Я часто вспоминаю Игоря, когда слушаю рассказы знакомых, которые держатся за что-то материальное, страшатся потерь. Пока мы здоровы, пока смерть где-то «там», далеко, мы не понимаем, что самая главная потеря – это ЖИЗНЬ. Именно ее надо наполнять, ценить, питать и холить немедленно, сейчас.
Олина мама позвонила мне поздно вечером и сообщила страшное. «Сходи за меня на опознание в морг, Танюсик. Хочу помнить ее живой и красивой», – сказала она. Я согласилась. Я всегда соглашаюсь, когда меня просят о помощи, практически не задумываясь. С морга началась и моя «смерть»: слишком сильно я зависела от Оли, ее жизнелюбия, целей. С ней словно ушла часть меня – так я это чувствовала. Опознавать было практически нечего, разве что цепочку с крестиком – она его делала на заказ, и ошибиться было невозможно.
Я бежала бегом в ближайшую церковь в Царицыно, заливаясь слезами и приговаривая: «Оленька, я должна тебе помочь! Потерпи, моя девочка, я все сделаю, только потерпи». Для меня она была живой через свою душу, и этой душе я должна была помочь во что бы то ни стало. «Что я должна делать, чтоб помочь Оле?» – влетев в церковь, выпалила я сквозь слезы бабушке из церковной лавки. «Я буду делать всё, что скажете, только скажите – что?» Она быстро ушла куда-то, вернулась. Меня благословили читать Псалтирь по умершим. До этого я не ходила в церковь, разве что случайно, не молилась и не верила в Бога. Я взяла книгу и побежала домой.

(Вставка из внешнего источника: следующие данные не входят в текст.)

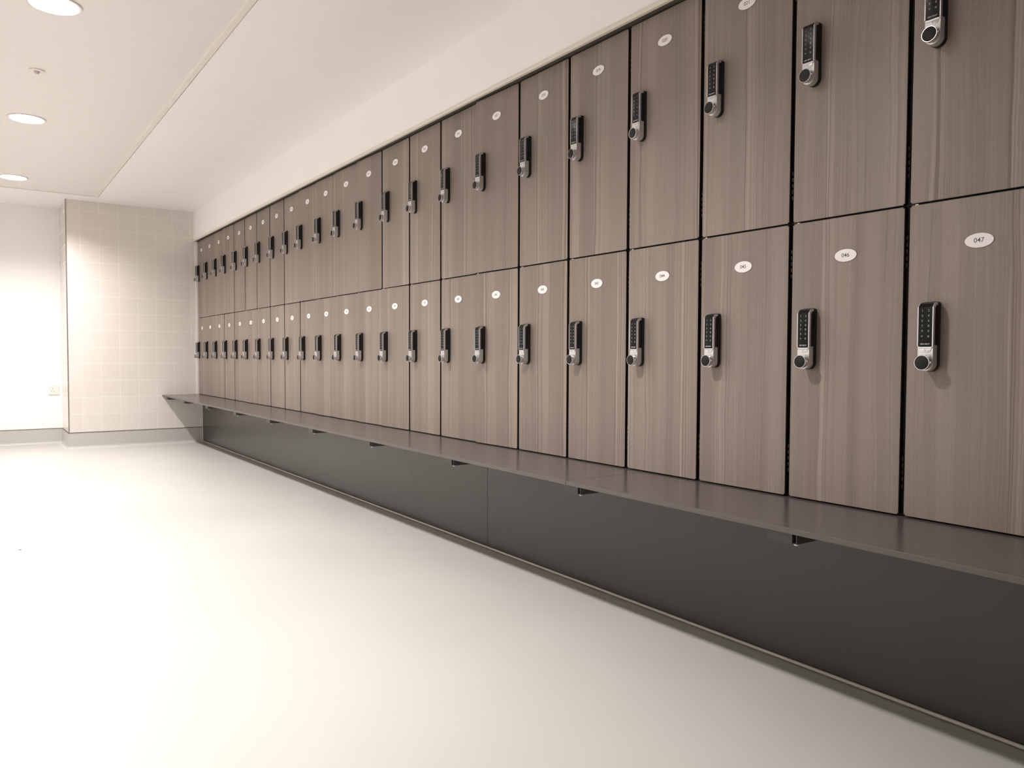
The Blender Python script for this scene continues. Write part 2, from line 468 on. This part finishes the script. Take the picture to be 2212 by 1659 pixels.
# ------------------------------------------------------------------ lockers
HX = -.1412                    # hinge edge of a door, measured from the column's centre
def door_mesh(h):
    bm = bmesh.new(); box(bm, 0, .013, 0, .2877, 0, h)
    es = [e for e in bm.edges if abs(e.verts[0].co.y-e.verts[1].co.y) < 1e-6 and abs(e.verts[0].co.z-e.verts[1].co.z) < 1e-6]
    bmesh.ops.bevel(bm, geom=es, offset=.003, segments=2, affect='EDGES')
    es = [e for e in bm.edges if e.verts[0].co.x < 1e-6 and e.verts[1].co.x < 1e-6]
    bmesh.ops.bevel(bm, geom=es, offset=.0009, segments=1, affect='EDGES')
    bmesh.ops.recalc_face_normals(bm, faces=bm.faces[:])
    for f in bm.faces: f.material_index = 0 if f.normal.x < -.5 else 1
    return mesh_of('locker_door', bm, [WOOD, BLACKCORE])
def carcass_mesh(z0, z1):
    bm = bmesh.new(); x0, x1, t_ = .0150, .46, .012; y0, y1 = -.1494, .1494
    box(bm, x0, x1, y0, y0+t_, z0, z1); box(bm, x0, x1, y1-t_, y1, z0, z1)
    box(bm, x0, x1, y0+t_, y1-t_, z0, z0+t_); box(bm, x0, x1, y0+t_, y1-t_, z1-t_, z1)
    box(bm, x1-t_, x1, y0+t_, y1-t_, z0+t_, z1-t_)
    return mesh_of('carcass', bm, CARC)
def hinge_mesh():
    bm = bmesh.new()
    for k in range(5):
        zc = k*.0155
        lathe(bm, [(0, zc), (.0020, zc), (.0023, zc+.001), (.0023, zc+.009), (.0020, zc+.010), (0, zc+.010)], (.0105, -.0030, 0), n=10)
        box(bm, .0095, .0115, -.0030, .0005, zc+.001, zc+.009)
    return mesh_of('hinge', bm, HINGE, True)
# ---- the keypad lock, local frame: out = -x, viewer's right = -y, up = z; origin bottom centre on the door
def stadium(hw, z0, z1, rt, n=14):
    """outline (y, z): round bottom of radius hw, top corners rt"""
    pts = []
    for k in range(n+1):
        a = PI+PI*k/n; pts.append((hw*math.cos(a), z0+hw+hw*math.sin(a)))
    for k in range(7):
        a = PI/2*k/6; pts.append((hw-rt+rt*math.cos(a), z1-rt+rt*math.sin(a)))
    for k in range(7):
        a = PI/2+PI/2*k/6; pts.append((-hw+rt+rt*math.cos(a), z1-rt+rt*math.sin(a)))
    return pts
def lock_meshes():
    M = {}
    bm = bmesh.new(); prism(bm, stadium(.0172, 0, .1520, .005), 'x', 0, -.011, bevel=.0014)
    # dark core of the upper half, side profile in (x, z)
    cor = [(-.010, .046), (-.0285, .046), (-.0285, .1395), (-.0225, .1462), (-.0150, .1502), (-.010, .1515)]
    prism(bm, cor, 'y', -.0152, .0152)
    M['base'] = mesh_of('keypad_lock', bm, BLACKP, True)
    # silver frame: lower body with round bottom, rails beside the keypad, hook at the top
    bm = bmesh.new(); prism(bm, [(y, z) for y, z in stadium(.0163, .0012, .0575, .0006)], 'x', -.0100, -.0290, bevel=.0012)
    for s_ in (-1, 1):
        rail = [(-.0240, .0555), (-.0310, .0555), (-.0310, .1400), (-.0250, .1475), (-.0180, .1500), (-.0130, .1500), (-.0130, .1440), (-.0180, .1440), (-.0240, .1385)]
        prism(bm, rail, 'y', s_*.0149, s_*.0170)
    box(bm, -.0310, -.0270, -.0150, .0150, .0500, .0545, bevel=.0008)
    # shallow thumb scoop with an arch, drawn as a slightly raised lip
    prism(bm, [(-.0135, .0500), (.0135, .0500), (.0115, .0440), (.006, .0415), (-.006, .0415), (-.0115, .0440)], 'x', -.0285, -.0302, bevel=.0008)
    M['frame'] = mesh_of('lock_frame', bm, SILVER, True)
    bm = bmesh.new(); prism(bm, stadium_rect(.0143, .0545, .1398, .0028), 'x', -.0286, -.0308, bevel=.0005)
    prism(bm, [(-.0308, .1396), (-.0250, .1468), (-.0180, .1494), (-.0120, .1494), (-.0120, .1400)], 'y', -.0148, .0148)
    M['keypad'] = mesh_of('keypad', bm, GLASSB, True)
    bm = bmesh.new(); box(bm, -.03125, -.0307, -.0128, .0128, .1384, .1394, bevel=.0001)
    M['bar'] = mesh_of('keypad_highlight', bm, SILVER)  # glossy highlight on the top bevel, modelled as a silver bar; mesh not placed
    # print
    ms = []
    rows = [('1', '2'), ('3', '4'), ('5', '6'), ('7', '8'), ('9', '0'), ('*', '#')]
    bmd = bmesh.new()
    for r, (a, b) in enumerate(rows):
        for s_, ch in ((-1, a), (1, b)):
            me = text_mesh('digit', ch, .0072 if ch != '*' else .0095, KEYINK)
            me.transform(Matrix.Translation((s_*.0068, (.1322-.0111*r) - (.0015 if ch == '*' else 0), .03085)))
            bmd.from_mesh(me); bpy.data.meshes.remove(me)
    dm = bpy.data.meshes.new('keypad_digits'); bmd.to_mesh(dm); bmd.free(); dm.materials.append(KEYINK)
    dm.transform(TXT); M['digits'] = dm
    me = text_mesh('brand_lettering', 'ASSA ABLOY', .0036, BRANDINK, .00008)
    me.transform(Matrix.Translation((0, .0600, .03085))); me.transform(TXT); M['brand'] = me
    bm = bmesh.new(); prism(bm, [(.0003, .0490), (.0010, .0490), (-.0003, .0440), (-.0010, .0440)], 'x', -.0300, -.03045)
    M['mark'] = mesh_of('index_mark', bm, INK)
    # knob
    bm = bmesh.new(); R_ = .0166
    lathe(bm, [(0, -.026), (.0120, -.026), (.0125, -.0330), (.0155, -.0340), (R_, -.0352), (R_, -.0425), (.0161, -.0432), (.0153, -.0432), (.0151, -.0424), (0, -.0424)], (0, 0, .0198), axis='x', n=40)
    # grip fin standing off the knob's side
    prism(bm, [(-.0158, .0176), (-.0186, .0189), (-.0186, .0212), (-.0158, .0224)], 'x', -.0345, -.0405, bevel=.0004)
    M['knob'] = mesh_of('knob', bm, CHROME, True)
    bm = bmesh.new(); lathe(bm, [(0, -.0436), (.0143, -.0436), (.01495, -.0432), (.0150, -.0424)], (0, 0, .0198), axis='x', n=40)
    M['face'] = mesh_of('knob_face', bm, KNOBF, True)
    return M
def stadium_rect(hw, z0, z1, r, n=6):
    pts = []
    for cx, cz, a0 in ((hw-r, z0+r, -PI/2), (hw-r, z1-.0004, 0), (-hw+r, z1-.0004, PI/2), (-hw+r, z0+r, PI)):
        rr = r if cz < z1-.001 else .0004
        ccx = cx if rr == r else math.copysign(hw-.0004, cx)
        for k in range(n+1):
            a = a0+PI/2*k/n; pts.append((ccx+rr*math.cos(a), cz+rr*math.sin(a)))
    return pts
def plate_meshes():
    bm = bmesh.new(); n = 40
    pts = [(.0285*math.cos(2*PI*k/n), .0152*math.sin(2*PI*k/n)) for k in range(n)]
    prism(bm, pts, 'x', 0, -.0013, bevel=.0003)
    A = mesh_of('number_plate', bm, PLATE)
    bm = bmesh.new(); n = 40
    pts = [(.0296*math.cos(2*PI*k/n), .0163*math.sin(2*PI*k/n)) for k in range(n)]
    prism(bm, pts, 'x', 0, -.0006)
    return A, mesh_of('plate_backing', bm, PLATER)
DM = {'low': door_mesh(Z_DM0-Z_DB), 'up': door_mesh(Z_DT-Z_DM1)}
CM = {'low': carcass_mesh(0, H+.3405-Z_BT-.002), 'up': carcass_mesh(0, H+1.0465-(H+.3415))}
bm_ = bmesh.new(); box(bm_, .0020, .009, .2705, .2775, -.0004, .0025, bevel=.0004)
BUF = mesh_of('buffer', bm_, WHITEP)
HM = hinge_mesh(); LM = lock_meshes(); PM, PB = plate_meshes()
AJAR = {2: .9, 3: .45, 4: 1.5, 10: 1.6, 11: 1.6, 12: 1.6, 13: 1.7, 17: 2.0,
        26: 1.0, 27: .5, 30: 1.3, 31: .5, 35: 1.4, 36: 1.5, 37: 1.5, 38: 1.6, 41: 1.9}
LOCKY = .0915              # offset of the lock's centre from the column centre
SHIFT = {1: .006, 25: .012, 8: -.016, 10: .012, 12: .010, 14: -.008, 16: -.004, 34: -.009, 40: -.006}
ORD = ['first', 'second', 'third', 'fourth', 'fifth', 'sixth', 'seventh', 'eighth', 'ninth', 'tenth', 'eleventh', 'twelfth']
random.seed(4)
def make_locker(num):
    upr = num <= 24; k = num if upr else num-24
    yc = Y0-PW*(k-1); zb = (H+.3415) if upr else (Z_BT+.001)
    row, oth = ('upper', 'lower') if upr else ('lower', 'upper')
    BESIDE = {13: 'thirteenth from the tiled end wall', 14: 'fourteenth from the tiled end wall', 15: 'ninth from the near end of its row',
              16: 'eighth from the near end of its row', 17: 'seventh from the near end of its row', 18: 'sixth from the near end of its row',
              19: 'fifth from the near end of its row', 20: 'fourth from the near end of its row', 21: 'third from the near end of its row',
              22: 'second from the near end of its row', 23: 'nearest the viewer at the right edge', 24: 'just beyond the right edge of the frame'}
    if num in (22, 23):
        lab = {22: 'upper-row wood-grain locker directly above the one numbered 046, its plate out of frame',
               23: 'upper-row wood-grain locker at the right edge, directly above the one numbered 047'}[num]
    elif k <= 12:
        lab = f'{row}-row taupe wood-grain locker, {ORD[k-1]} from the tiled end wall, small white plate, black keypad lock'
    else:
        lab = f'{row}-row wood-grain locker with plate {num:03d}, {BESIDE[k]}'
    root = empty('locker', (0, yc, zb), lab, 'locker', f'{row} row of lockers')
    obj('carcass', CM['up' if upr else 'low'], root)
    dz0 = (Z_DM1 if upr else Z_DB)-zb
    th = math.radians(AJAR.get(num, 0))
    M = Matrix.Translation((0, HX, dz0)) @ Matrix.Rotation(th, 4, 'Z')
    door = obj('door', DM['up' if upr else 'low'], root); door.matrix_local = M
    hgt = (Z_DT-Z_DM1) if upr else (Z_DM0-Z_DB)
    for hz in (.060, hgt-.135):
        h_ = obj('hinge', HM, door, (0, 0, hz))
    if not upr: obj('door_buffer', BUF, door, (0, 0, hgt))['label'] = 'small white plastic buffer'
    zp = (H+.9502 if upr else H+.2456)-zb-dz0
    pl = obj('number_plate', PM, root); pl.matrix_local = M @ Matrix.Translation((0, -HX, zp))
    obj('plate_backing', PB, pl)
    tm = text_mesh('plate_number', f'{num:03d}', .0138, INK, .0001)
    tm.transform(Matrix.Translation((0, 0, .00134))); tm.transform(TXT)
    obj('plate_number', tm, pl)
    zl = (H+.6690 if upr else H-.0295)-zb-dz0
    lk_ = obj('keypad_lock', LM['base'], root)
    lk_.matrix_local = M @ Matrix.Translation((0, -HX+LOCKY+SHIFT.get(num, 0), zl))
    for nm, key in (('lock_frame', 'frame'), ('keypad', 'keypad'), ('keypad_digits', 'digits'), ('brand_lettering', 'brand'),
                    ('index_mark', 'mark'), ('knob', 'knob'), ('knob_face', 'face')):
        obj(nm, LM[key], lk_)
    return root
for num in list(range(1, 49)): make_locker(num)

# ------------------------------------------------------------------ ceiling fittings
LL = ['round recessed ceiling downlight nearest the near end of the bench',
      'round lit ceiling downlight cut by the top of the frame, nearest one in view',
      'round lit ceiling downlight in the middle of the row, beyond the small sensor',
      'round lit ceiling downlight furthest away, close to the far white wall']
bmr = bmesh.new(); zc = CEIL+.004
lathe(bmr, [(.0935, zc+.0002), (.0935, zc-.0050), (.0915, zc-.0062), (.0830, zc-.0050), (.0805, zc-.0010), (.0800, zc+.0005)], (0, 0, 0), n=64)
RIMM = mesh_of('lamp_rim', bmr, RIM, True)
bmr = bmesh.new(); lathe(bmr, [(.0800, zc+.0005), (.0785, zc+.020), (.0740, zc+.056), (.0740, zc+.060)], (0, 0, 0), n=64)
REFM = mesh_of('lamp_reflector', bmr, REFL, True)
bmr = bmesh.new(); lathe(bmr, [(0, zc+.052), (.0748, zc+.052)], (0, 0, 0), n=48)
DIFM = mesh_of('lamp_diffuser', bmr, EMIT)
for (lx, ly), lab in zip(LAMPS, LL):
    r = empty('ceiling_downlight', (lx, ly, 0), lab, 'ceiling light', 'row of recessed ceiling downlights')
    obj('lamp_rim', RIMM, r); obj('lamp_reflector', REFM, r); obj('lamp_diffuser', DIFM, r)
s_ = empty('motion_sensor', (-1.452, 4.235, zc), 'small round white motion sensor on the ceiling between two downlights', 'sensor')
bm = bmesh.new(); lathe(bm, [(.033, 0), (.033, -.0045), (.031, -.0055), (.013, -.0055), (.0125, -.003), (0, -.003)], (0, 0, 0), n=40)
obj('sensor_rim', mesh_of('sensor_rim', bm, RIM, True), s_)
bm = bmesh.new(); lathe(bm, [(.0122, -.003), (.0122, -.008), (.0105, -.013), (.006, -.0165), (0, -.0175)], (0, 0, 0), n=32)
obj('sensor_lens', mesh_of('sensor_lens', bm, new_mat('grey_sensor_lens', (.58, .53, .51), .35), True), s_)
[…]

Когда я вышла из морга, мама Оли спросила: «Ты видела ее? Красивая? Новую стрижку она на днях сделала, которая ей очень шла, видела?» Оля всю жизнь ходила с длинными, а тут стрижка, словно готовилась. «Красивая очень», – соврала я. «А стрижка?» – «И стрижка красивая», – произнесла я уже на автомате. Пусть запомнит ее живой и красивой. Вспоминаю еще раз и никак не укладывается в голове наше мировосприятие: такие мы все разные и друг для друга непонятные. Почему для них обеих была так важна красота? За эти годы я не решилась задать этот вопрос.